What ethnic and/or religiuos traditions do you specifically remember growing up with? Does your family still practice the same traditions?
I ... have pleasant memories of the Methodist Church as our Family was active members.  The annual Christmas Programs were very special.  Also remember a lady always reciting "The Night Before Christmas."  I am nearly sure that lady was Minnie Burbach.

When did you and/or your family move to Collyer?
Parents move in about 1920.

Do you know how "Collyer" was chosen as a home designation? (Why did your family move here?) Did they operate a farm on homesteaded property?

Did you/and or your family operate a business in Collyer?
They bought 1/2 section of land (& farmed).

Did you or your parents serve in the military?

Were there problems caused by your ethnic background?

Was your family name changed after you arrived in the United States?

What year were you born?

Where was you place of birth?

Why did your family leave their homeland?

What form of travel did your ancestors use to get to their destination?

What hardships did they encounter on their journey?

What Ports of Call did they travel through to get to America?

Which Port of Entry did they come through when they arrived in America?

What possessions did they bring along with them on their journey? Did they have to sell most of their possessions to be able to obtain money for the journey?

How long did their journey take them from their homeland?

What was the occupation of your ancestors?

Did they change occupations once they settled?

Did they face discrimination once they settled in Collyer?

How did they acquire their homestead land or business?
(My parents) bought 1/2 section of land.

Did there seem to be different social classes among the settlers?

How did the war affect you or your family?
When I was in high school and during World War II one of our teachers taught we "girls" how to knit and we made scarves & stocking caps for the GI's.  That was the beginning of a life-long love of knitting.  I think it might have been Myrtle Razak that taught us.

Do you have ties or are you in communication with anyone in your ancestor's country?

Have you ever been back to your ancestor's country?

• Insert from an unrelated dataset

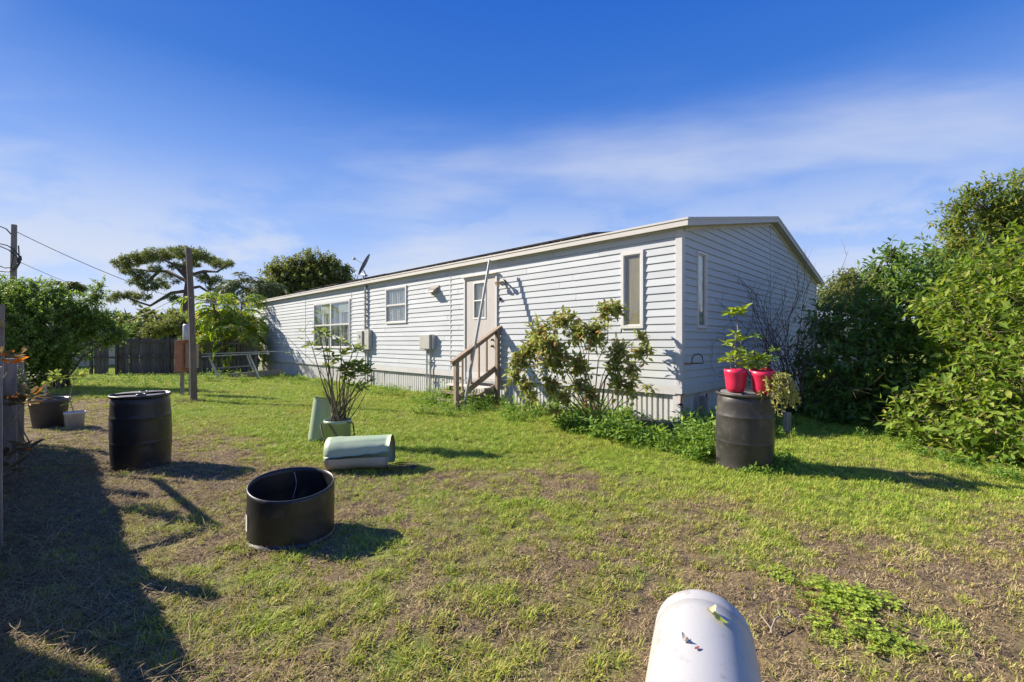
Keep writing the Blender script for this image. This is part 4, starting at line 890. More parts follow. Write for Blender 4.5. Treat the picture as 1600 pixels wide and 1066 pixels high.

How did your ancestors integrate into a community? In other words, what was the common thread that brought them together?

Additional Notes:
I remember when my brother, Wayne Biehler, and I rode a horse from our home northwest of Collyer to John and Hazel Tomanek's home (The former Paul Schamberger home), left the horse and walked on to school.  After school, I was often given a ride home with neighbors in a car!